------ Stored data

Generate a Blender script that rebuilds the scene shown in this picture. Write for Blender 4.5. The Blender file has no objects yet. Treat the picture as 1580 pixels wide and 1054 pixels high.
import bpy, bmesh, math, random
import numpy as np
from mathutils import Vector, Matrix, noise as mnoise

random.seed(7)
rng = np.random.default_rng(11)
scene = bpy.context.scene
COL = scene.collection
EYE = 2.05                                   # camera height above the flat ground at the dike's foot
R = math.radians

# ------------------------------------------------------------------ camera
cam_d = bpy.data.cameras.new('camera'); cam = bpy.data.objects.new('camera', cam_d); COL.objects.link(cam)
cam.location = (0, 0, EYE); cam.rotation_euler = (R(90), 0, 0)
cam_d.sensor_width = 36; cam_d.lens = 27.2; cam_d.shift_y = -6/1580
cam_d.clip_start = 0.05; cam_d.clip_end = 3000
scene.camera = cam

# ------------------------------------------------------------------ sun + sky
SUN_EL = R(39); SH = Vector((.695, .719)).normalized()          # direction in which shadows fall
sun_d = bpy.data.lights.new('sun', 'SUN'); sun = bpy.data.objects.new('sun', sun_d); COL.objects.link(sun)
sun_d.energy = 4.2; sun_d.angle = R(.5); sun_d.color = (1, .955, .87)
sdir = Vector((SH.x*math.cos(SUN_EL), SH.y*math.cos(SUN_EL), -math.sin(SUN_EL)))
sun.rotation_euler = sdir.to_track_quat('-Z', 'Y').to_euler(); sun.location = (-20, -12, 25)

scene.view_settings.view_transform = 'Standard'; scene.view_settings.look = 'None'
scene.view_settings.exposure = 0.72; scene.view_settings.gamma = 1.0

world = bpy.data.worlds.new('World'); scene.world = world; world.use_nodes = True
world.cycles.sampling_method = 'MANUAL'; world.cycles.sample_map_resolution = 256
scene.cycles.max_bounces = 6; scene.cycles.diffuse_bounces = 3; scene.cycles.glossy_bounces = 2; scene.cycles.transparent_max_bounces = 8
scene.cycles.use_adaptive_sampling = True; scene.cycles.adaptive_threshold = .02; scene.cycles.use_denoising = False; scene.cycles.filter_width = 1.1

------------

Your goal | Starting at the first line of the data above, please restate word for word every line up to and including the one that holds "sun.rotation_euler = sdir.to_track_quat('-Z', 'Y').to_euler();", and add nothing else.

Reply to the exercise |
Generate a Blender script that rebuilds the scene shown in this picture. Write for Blender 4.5. The Blender file has no objects yet. Treat the picture as 1580 pixels wide and 1054 pixels high.
import bpy, bmesh, math, random
import numpy as np
from mathutils import Vector, Matrix, noise as mnoise

random.seed(7)
rng = np.random.default_rng(11)
scene = bpy.context.scene
COL = scene.collection
EYE = 2.05                                   # camera height above the flat ground at the dike's foot
R = math.radians

# ------------------------------------------------------------------ camera
cam_d = bpy.data.cameras.new('camera'); cam = bpy.data.objects.new('camera', cam_d); COL.objects.link(cam)
cam.location = (0, 0, EYE); cam.rotation_euler = (R(90), 0, 0)
cam_d.sensor_width = 36; cam_d.lens = 27.2; cam_d.shift_y = -6/1580
cam_d.clip_start = 0.05; cam_d.clip_end = 3000
scene.camera = cam

# ------------------------------------------------------------------ sun + sky
SUN_EL = R(39); SH = Vector((.695, .719)).normalized()          # direction in which shadows fall
sun_d = bpy.data.lights.new('sun', 'SUN'); sun = bpy.data.objects.new('sun', sun_d); COL.objects.link(sun)
sun_d.energy = 4.2; sun_d.angle = R(.5); sun_d.color = (1, .955, .87)
sdir = Vector((SH.x*math.cos(SUN_EL), SH.y*math.cos(SUN_EL), -math.sin(SUN_EL)))
sun.rotation_euler = sdir.to_track_quat('-Z', 'Y').to_euler(); sun.location = (-20, -12, 25)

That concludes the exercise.